**Aim**
Write out, please, the line containing "MB().box(hx0, hx1, YK" together with all lines after it, up to and including the last one, with no other output.
## Start
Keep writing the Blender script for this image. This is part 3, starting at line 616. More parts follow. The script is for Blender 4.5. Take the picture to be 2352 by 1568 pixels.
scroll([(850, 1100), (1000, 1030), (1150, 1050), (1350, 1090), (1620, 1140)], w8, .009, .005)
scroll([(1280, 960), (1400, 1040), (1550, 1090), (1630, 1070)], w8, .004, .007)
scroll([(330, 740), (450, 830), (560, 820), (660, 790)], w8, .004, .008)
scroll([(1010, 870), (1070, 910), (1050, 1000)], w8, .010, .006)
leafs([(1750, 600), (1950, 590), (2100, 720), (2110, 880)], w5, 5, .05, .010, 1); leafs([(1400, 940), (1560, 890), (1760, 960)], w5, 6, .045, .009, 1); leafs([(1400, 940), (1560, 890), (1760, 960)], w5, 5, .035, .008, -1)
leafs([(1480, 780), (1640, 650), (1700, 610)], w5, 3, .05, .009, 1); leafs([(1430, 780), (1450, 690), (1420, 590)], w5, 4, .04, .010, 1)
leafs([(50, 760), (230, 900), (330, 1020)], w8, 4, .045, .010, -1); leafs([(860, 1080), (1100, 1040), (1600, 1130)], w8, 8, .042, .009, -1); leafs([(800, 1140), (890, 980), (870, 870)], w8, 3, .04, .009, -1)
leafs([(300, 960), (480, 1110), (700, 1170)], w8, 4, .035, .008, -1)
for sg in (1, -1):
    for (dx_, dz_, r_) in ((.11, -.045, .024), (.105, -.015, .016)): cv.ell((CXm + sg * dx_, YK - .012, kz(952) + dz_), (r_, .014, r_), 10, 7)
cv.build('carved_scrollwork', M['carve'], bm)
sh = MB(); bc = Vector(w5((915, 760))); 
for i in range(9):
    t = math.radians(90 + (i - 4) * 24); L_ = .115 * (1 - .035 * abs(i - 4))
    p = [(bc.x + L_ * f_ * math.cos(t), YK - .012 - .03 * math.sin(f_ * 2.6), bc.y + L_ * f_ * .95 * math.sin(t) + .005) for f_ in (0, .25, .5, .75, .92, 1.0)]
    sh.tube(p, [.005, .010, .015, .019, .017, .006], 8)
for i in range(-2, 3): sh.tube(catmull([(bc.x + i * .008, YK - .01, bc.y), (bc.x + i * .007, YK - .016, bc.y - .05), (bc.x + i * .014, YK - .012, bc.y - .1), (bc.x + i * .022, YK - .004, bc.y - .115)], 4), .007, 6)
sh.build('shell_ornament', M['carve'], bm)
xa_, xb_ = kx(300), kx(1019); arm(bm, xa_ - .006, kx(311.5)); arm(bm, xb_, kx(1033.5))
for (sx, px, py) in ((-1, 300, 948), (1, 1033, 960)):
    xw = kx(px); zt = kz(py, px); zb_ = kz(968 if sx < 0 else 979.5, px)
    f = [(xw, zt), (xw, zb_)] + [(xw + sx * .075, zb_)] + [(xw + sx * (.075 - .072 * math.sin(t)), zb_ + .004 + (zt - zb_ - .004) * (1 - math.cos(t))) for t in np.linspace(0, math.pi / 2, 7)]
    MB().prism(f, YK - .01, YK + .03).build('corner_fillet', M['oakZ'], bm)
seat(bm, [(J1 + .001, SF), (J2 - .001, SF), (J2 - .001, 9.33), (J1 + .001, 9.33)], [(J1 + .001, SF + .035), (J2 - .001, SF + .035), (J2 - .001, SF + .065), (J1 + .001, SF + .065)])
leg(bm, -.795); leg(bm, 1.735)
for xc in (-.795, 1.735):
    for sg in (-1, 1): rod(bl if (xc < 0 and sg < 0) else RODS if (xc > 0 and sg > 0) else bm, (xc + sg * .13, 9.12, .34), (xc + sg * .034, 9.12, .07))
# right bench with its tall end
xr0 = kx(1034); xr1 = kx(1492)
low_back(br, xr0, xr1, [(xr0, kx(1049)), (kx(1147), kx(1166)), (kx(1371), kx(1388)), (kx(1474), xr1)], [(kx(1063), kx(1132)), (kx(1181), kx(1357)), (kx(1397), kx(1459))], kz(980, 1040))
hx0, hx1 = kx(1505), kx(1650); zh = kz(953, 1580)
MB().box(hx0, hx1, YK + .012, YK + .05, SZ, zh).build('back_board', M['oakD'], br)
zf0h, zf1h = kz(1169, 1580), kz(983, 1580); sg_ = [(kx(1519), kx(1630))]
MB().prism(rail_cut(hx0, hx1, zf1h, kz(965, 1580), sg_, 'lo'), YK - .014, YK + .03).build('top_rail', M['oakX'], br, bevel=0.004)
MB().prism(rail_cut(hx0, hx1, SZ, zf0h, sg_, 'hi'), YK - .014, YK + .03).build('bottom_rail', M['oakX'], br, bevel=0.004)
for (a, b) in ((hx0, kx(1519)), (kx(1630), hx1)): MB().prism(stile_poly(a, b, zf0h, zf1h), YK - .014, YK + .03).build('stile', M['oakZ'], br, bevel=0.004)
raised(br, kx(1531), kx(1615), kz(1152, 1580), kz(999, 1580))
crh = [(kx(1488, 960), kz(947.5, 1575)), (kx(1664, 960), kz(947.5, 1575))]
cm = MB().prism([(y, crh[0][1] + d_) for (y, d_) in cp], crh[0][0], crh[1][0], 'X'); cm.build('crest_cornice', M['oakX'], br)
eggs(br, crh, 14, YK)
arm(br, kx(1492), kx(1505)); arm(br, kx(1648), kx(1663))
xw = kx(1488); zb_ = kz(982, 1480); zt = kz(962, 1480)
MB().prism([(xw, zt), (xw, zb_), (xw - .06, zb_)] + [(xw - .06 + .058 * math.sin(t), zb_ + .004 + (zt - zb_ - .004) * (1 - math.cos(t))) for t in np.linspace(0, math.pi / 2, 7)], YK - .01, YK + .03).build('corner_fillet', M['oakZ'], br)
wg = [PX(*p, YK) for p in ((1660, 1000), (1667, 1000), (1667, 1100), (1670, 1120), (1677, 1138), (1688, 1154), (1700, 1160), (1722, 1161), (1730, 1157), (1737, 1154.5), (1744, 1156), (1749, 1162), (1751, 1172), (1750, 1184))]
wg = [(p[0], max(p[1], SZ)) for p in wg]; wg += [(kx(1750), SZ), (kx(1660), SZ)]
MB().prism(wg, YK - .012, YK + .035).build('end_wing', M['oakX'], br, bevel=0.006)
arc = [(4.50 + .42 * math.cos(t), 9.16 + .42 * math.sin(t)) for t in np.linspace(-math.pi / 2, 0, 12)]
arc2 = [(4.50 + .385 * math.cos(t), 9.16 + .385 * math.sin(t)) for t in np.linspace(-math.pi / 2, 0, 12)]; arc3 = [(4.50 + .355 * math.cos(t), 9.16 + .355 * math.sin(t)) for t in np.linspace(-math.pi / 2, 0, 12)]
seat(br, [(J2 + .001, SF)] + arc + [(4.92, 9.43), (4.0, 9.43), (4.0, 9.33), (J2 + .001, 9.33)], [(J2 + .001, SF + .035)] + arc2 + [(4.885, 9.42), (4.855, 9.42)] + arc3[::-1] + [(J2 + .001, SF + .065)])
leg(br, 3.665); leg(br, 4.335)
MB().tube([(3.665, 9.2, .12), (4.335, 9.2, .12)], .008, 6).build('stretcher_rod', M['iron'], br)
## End
**Answer**
MB().box(hx0, hx1, YK + .012, YK + .05, SZ, zh).build('back_board', M['oakD'], br)
zf0h, zf1h = kz(1169, 1580), kz(983, 1580); sg_ = [(kx(1519), kx(1630))]
MB().prism(rail_cut(hx0, hx1, zf1h, kz(965, 1580), sg_, 'lo'), YK - .014, YK + .03).build('top_rail', M['oakX'], br, bevel=0.004)
MB().prism(rail_cut(hx0, hx1, SZ, zf0h, sg_, 'hi'), YK - .014, YK + .03).build('bottom_rail', M['oakX'], br, bevel=0.004)
for (a, b) in ((hx0, kx(1519)), (kx(1630), hx1)): MB().prism(stile_poly(a, b, zf0h, zf1h), YK - .014, YK + .03).build('stile', M['oakZ'], br, bevel=0.004)
raised(br, kx(1531), kx(1615), kz(1152, 1580), kz(999, 1580))
crh = [(kx(1488, 960), kz(947.5, 1575)), (kx(1664, 960), kz(947.5, 1575))]
cm = MB().prism([(y, crh[0][1] + d_) for (y, d_) in cp], crh[0][0], crh[1][0], 'X'); cm.build('crest_cornice', M['oakX'], br)
eggs(br, crh, 14, YK)
arm(br, kx(1492), kx(1505)); arm(br, kx(1648), kx(1663))
xw = kx(1488); zb_ = kz(982, 1480); zt = kz(962, 1480)
MB().prism([(xw, zt), (xw, zb_), (xw - .06, zb_)] + [(xw - .06 + .058 * math.sin(t), zb_ + .004 + (zt - zb_ - .004) * (1 - math.cos(t))) for t in np.linspace(0, math.pi / 2, 7)], YK - .01, YK + .03).build('corner_fillet', M['oakZ'], br)
wg = [PX(*p, YK) for p in ((1660, 1000), (1667, 1000), (1667, 1100), (1670, 1120), (1677, 1138), (1688, 1154), (1700, 1160), (1722, 1161), (1730, 1157), (1737, 1154.5), (1744, 1156), (1749, 1162), (1751, 1172), (1750, 1184))]
wg = [(p[0], max(p[1], SZ)) for p in wg]; wg += [(kx(1750), SZ), (kx(1660), SZ)]
MB().prism(wg, YK - .012, YK + .035).build('end_wing', M['oakX'], br, bevel=0.006)
arc = [(4.50 + .42 * math.cos(t), 9.16 + .42 * math.sin(t)) for t in np.linspace(-math.pi / 2, 0, 12)]
arc2 = [(4.50 + .385 * math.cos(t), 9.16 + .385 * math.sin(t)) for t in np.linspace(-math.pi / 2, 0, 12)]; arc3 = [(4.50 + .355 * math.cos(t), 9.16 + .355 * math.sin(t)) for t in np.linspace(-math.pi / 2, 0, 12)]
seat(br, [(J2 + .001, SF)] + arc + [(4.92, 9.43), (4.0, 9.43), (4.0, 9.33), (J2 + .001, 9.33)], [(J2 + .001, SF + .035)] + arc2 + [(4.885, 9.42), (4.855, 9.42)] + arc3[::-1] + [(J2 + .001, SF + .065)])
leg(br, 3.665); leg(br, 4.335)
MB().tube([(3.665, 9.2, .12), (4.335, 9.2, .12)], .008, 6).build('stretcher_rod', M['iron'], br)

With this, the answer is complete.